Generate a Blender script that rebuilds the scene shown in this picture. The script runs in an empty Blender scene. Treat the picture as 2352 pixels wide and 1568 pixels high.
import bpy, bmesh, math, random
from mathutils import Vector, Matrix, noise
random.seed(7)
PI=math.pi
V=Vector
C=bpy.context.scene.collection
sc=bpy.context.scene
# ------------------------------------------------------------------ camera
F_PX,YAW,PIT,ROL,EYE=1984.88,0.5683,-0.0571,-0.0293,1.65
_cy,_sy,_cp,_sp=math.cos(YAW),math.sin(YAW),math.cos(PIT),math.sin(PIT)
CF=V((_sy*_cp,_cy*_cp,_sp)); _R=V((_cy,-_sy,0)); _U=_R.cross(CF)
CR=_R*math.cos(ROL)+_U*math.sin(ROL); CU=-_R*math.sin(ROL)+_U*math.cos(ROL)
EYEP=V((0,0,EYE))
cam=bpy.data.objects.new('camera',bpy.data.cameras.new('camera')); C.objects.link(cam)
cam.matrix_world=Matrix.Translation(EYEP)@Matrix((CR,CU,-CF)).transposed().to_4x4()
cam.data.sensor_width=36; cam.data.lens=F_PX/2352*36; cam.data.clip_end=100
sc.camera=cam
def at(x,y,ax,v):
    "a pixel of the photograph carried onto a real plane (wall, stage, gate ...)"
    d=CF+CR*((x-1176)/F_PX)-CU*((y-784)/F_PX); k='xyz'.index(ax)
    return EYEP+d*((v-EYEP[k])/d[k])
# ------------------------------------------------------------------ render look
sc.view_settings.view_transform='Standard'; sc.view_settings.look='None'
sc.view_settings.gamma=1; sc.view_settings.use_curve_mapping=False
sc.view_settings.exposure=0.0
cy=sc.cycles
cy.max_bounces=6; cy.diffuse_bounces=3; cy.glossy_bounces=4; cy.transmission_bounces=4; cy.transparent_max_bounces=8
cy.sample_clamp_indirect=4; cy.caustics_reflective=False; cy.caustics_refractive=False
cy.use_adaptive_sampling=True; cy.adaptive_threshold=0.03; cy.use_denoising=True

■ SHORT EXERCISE
Search the data for the string "scene" and copy each line where it appears.

■ FULL ANSWER
Generate a Blender script that rebuilds the scene shown in this picture. The script runs in an empty Blender scene. Treat the picture as 2352 pixels wide and 1568 pixels high.
C=bpy.context.scene.collection
sc=bpy.context.scene